Investment, Technology & Innovation

  1. Climate adaptation and resilience featured in more than one quarter (28%) of all climate tech deals in the first three quarters of 2024 (PwC, 2024).
  1. AI-related climate tech ventures raised $6 billion in the first three quarters of 2024 - $1 billion more than in all of 2023 - as investors recognised AI's capacity to drive efficiency in climate modelling, agriculture and resource management (PwC, 2024).
  1. Annual revenues for weather intelligence are projected to grow 16-fold to over $40 billion by 2050, making it one of the fastest-growing adaptation segments (GIC/Bain & Company, 2025).
  1. The market for flood-resistant building materials is forecast to exceed $680 billion by 2050, while demand for wind-resistant building components could surpass $650 billion (GIC/Bain & Company, 2025).
  1. More than 800 listed companies - around 11% of the global total - cater to climate adaptation and resilience in some way, as identified by MSCI and the Global Adaptation and Resilience Investor Working Group using AI-based analysis (CFA Institute, 2025).
  1. Adaptation frameworks could generate more than 100 million new jobs globally by 2030, particularly across infrastructure, agriculture and financial services (Morphosis/Paulson Institute, 2025).
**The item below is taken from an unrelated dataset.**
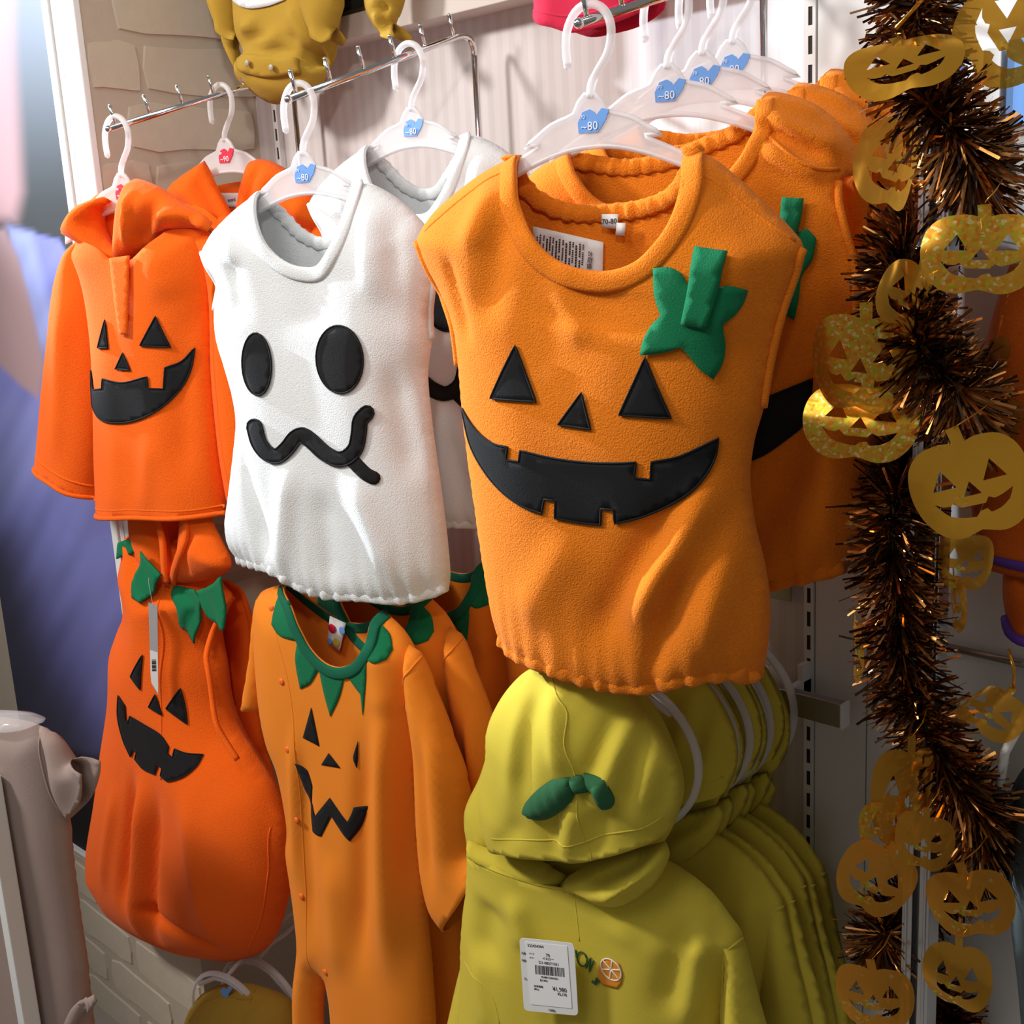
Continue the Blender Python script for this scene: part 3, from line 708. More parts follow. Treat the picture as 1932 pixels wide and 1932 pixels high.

The Investment Case for Adaptation

  1. Every $1 invested in adaptation can yield up to $5 in avoided losses and economic benefits (Morphosis/Paulson Institute, 2025).
  1. Every $1 invested in climate adaptation generates more than $10 in benefits over ten years, based on an analysis of 320 adaptation investments totalling $133 billion across 12 countries (WRI, 2025).
  1. Those 320 investments are expected to generate $1.4 trillion in total benefits, with average annual returns of 27% (WRI, 2025).
  1. Adaptation investments in the health sector deliver the highest returns - averaging over 78% - driven by the value of protecting lives from heat stress, malaria and dengue fever (WRI, 2025).
  1. Currently, 88% of weather-related disaster funding is spent on reactive post-event responses rather than proactive resilience investment (WEF, 2025).
  1. Targeted adaptation policy frameworks could unlock a private equity investment opportunity estimated at $1.3 trillion by 2030 (Morphosis/Paulson Institute, 2025).

Policy & Planning

  1. At COP30 in Belém, 195 parties adopted the Belém Package, which includes a commitment to triple adaptation finance by 2035 - from approximately $40 billion to roughly $120 billion per year (COP30 Presidency, 2025).
  1. Some 172 countries now have at least one national adaptation policy, strategy or plan in place, with only four countries having not started developing a plan. However, 36 of those 172 countries have instruments that are outdated or not updated in at least a decade (UNEP, 2025).
  1. Countries reported on over 1,600 implemented adaptation actions in their Biennial Transparency Reports, with 23% related to biodiversity and ecosystems, 18% to infrastructure and human settlements, 16% to water and sanitation and 14% to food and agriculture (Carbon Brief, 2025).
  1. Morphosis's Adaptation Economy Index pilot across 14 countries found that no nation is yet prepared for a severely climate-impacted world. Even the top-ranked country, New Zealand (4.74 out of 7), has a significant infrastructure gap (Morphosis, 2026).

Climate adaptation is moving from policy conversation to an economic category. The market is growing at double-digit rates, the investment opportunity runs into the trillions, and the returns from adaptation spending consistently outperform the cost of inaction. At the same time, the finance gap remains vast - with developing countries receiving a fraction of what they need - and private capital has barely entered the space.

For companies building technologies and services across this sector - from agricultural resilience and weather intelligence to flood-resistant infrastructure and early warning systems - the underlying demand is accelerating with each year of rising temperatures and compounding disaster losses.